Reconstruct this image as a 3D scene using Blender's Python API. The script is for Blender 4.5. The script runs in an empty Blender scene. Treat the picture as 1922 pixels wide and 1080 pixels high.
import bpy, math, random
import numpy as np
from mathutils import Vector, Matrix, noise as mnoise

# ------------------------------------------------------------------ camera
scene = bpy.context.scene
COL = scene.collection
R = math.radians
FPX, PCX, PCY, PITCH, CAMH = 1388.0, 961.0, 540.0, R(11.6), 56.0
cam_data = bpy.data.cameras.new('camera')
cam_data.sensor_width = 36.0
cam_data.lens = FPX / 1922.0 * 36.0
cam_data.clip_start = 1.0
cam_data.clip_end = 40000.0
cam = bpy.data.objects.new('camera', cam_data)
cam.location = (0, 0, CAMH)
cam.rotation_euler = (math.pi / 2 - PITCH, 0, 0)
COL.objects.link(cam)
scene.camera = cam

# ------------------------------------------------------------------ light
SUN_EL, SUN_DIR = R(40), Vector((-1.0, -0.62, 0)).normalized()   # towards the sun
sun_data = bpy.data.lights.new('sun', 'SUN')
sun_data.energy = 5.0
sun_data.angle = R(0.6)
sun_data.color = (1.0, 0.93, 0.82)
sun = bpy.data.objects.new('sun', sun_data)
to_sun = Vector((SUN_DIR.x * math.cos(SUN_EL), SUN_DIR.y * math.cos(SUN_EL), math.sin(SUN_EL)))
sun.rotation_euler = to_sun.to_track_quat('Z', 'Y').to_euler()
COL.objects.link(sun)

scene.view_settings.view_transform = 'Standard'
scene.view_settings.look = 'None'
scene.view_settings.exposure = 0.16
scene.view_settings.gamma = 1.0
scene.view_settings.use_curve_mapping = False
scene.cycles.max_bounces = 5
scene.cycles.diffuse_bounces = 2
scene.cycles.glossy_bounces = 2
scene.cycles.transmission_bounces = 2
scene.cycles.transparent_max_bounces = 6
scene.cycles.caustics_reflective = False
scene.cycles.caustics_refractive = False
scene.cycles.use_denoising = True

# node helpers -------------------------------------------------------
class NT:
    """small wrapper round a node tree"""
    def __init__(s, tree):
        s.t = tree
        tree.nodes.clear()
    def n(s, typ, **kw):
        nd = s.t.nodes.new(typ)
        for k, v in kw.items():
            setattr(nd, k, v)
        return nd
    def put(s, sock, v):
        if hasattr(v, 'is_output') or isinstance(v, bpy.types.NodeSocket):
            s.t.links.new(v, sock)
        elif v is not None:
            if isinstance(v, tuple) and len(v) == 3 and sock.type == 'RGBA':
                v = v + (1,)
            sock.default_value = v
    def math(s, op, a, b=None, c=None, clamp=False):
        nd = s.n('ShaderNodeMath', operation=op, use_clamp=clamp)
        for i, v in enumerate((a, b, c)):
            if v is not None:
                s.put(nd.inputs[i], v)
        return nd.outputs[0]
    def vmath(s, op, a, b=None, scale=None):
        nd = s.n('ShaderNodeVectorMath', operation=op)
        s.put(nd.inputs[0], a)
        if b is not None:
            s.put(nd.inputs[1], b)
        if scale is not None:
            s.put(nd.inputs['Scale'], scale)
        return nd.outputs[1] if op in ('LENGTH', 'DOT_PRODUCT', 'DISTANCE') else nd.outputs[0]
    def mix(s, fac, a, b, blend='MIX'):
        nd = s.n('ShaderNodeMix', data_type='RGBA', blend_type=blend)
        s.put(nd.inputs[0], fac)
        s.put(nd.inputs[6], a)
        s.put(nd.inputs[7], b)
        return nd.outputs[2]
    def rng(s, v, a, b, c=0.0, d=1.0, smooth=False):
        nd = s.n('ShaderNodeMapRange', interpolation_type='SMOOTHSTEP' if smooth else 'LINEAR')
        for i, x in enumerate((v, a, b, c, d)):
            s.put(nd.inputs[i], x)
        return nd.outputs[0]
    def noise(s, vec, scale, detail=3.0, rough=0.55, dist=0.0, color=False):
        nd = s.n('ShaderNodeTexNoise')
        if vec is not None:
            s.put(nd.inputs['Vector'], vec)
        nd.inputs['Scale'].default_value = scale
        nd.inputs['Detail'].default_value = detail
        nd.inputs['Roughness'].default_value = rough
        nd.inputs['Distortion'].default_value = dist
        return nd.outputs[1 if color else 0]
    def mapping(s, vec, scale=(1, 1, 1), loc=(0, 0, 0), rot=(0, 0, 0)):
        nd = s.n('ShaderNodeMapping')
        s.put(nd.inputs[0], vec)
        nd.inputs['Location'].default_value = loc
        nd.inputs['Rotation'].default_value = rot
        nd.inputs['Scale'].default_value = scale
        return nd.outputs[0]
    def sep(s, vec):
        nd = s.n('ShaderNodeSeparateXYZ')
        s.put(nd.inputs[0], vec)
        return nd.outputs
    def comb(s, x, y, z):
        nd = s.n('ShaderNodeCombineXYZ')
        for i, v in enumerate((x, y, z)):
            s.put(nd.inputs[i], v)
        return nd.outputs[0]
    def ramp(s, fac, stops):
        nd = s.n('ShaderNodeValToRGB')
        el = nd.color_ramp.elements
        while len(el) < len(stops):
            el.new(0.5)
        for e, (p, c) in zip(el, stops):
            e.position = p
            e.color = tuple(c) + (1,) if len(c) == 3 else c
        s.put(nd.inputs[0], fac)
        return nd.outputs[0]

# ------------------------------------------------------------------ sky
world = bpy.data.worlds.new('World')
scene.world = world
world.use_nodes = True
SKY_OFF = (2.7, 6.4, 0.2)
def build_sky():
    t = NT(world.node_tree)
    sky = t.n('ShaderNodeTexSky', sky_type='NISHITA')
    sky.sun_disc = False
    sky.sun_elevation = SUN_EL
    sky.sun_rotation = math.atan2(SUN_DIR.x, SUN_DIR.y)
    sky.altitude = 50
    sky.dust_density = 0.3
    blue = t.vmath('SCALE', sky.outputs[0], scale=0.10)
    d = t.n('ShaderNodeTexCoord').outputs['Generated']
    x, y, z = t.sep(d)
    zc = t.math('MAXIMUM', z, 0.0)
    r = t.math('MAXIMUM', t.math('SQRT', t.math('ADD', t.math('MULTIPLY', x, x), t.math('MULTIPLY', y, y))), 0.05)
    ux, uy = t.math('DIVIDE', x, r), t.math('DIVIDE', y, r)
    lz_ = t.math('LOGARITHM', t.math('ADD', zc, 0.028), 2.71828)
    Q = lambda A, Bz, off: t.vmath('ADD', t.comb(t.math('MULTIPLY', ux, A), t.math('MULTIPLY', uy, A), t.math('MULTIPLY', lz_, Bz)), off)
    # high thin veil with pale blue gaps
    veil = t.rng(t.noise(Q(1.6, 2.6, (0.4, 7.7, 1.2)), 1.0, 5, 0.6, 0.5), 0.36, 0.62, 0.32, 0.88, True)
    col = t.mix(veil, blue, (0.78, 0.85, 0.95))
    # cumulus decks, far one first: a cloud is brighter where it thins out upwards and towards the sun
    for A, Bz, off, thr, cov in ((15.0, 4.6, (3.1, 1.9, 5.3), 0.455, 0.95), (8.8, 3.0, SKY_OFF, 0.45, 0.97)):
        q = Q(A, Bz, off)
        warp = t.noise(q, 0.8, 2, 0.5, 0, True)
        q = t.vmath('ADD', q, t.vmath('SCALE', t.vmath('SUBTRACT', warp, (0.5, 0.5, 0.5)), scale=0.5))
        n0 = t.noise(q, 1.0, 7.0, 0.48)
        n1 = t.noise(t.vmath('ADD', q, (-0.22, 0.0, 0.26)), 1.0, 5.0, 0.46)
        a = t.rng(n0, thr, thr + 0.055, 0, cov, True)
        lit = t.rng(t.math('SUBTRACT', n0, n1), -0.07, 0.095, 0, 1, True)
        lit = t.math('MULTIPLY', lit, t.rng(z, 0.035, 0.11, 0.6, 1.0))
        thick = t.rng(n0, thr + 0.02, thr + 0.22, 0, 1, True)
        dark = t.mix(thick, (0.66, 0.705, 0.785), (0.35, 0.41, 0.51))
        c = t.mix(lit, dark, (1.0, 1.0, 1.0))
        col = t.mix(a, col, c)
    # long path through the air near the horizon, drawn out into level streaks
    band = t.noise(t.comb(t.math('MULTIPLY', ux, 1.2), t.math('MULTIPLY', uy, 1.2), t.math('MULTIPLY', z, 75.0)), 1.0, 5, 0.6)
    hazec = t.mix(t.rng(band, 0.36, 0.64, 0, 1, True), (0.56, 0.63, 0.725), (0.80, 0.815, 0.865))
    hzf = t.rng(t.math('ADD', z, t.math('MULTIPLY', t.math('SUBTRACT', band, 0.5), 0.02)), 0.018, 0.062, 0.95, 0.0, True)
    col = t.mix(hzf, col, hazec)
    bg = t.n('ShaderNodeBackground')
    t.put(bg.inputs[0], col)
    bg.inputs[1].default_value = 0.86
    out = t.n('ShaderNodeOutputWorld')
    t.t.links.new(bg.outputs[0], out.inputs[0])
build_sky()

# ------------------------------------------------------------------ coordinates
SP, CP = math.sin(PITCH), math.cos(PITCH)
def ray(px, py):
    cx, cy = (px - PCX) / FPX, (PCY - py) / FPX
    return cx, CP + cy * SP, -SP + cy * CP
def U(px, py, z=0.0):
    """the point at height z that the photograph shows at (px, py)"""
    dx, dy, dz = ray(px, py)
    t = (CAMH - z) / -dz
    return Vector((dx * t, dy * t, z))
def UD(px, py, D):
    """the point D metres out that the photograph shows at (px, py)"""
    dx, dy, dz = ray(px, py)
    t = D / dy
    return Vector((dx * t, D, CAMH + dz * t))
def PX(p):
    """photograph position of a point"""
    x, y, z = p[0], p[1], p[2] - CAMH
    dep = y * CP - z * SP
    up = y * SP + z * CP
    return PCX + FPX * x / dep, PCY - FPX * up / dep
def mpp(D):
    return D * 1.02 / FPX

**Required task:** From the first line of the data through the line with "from mathutils import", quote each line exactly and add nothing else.

**Exercise solution:**
Reconstruct this image as a 3D scene using Blender's Python API. The script is for Blender 4.5. The script runs in an empty Blender scene. Treat the picture as 1922 pixels wide and 1080 pixels high.
import bpy, math, random
import numpy as np
from mathutils import Vector, Matrix, noise as mnoise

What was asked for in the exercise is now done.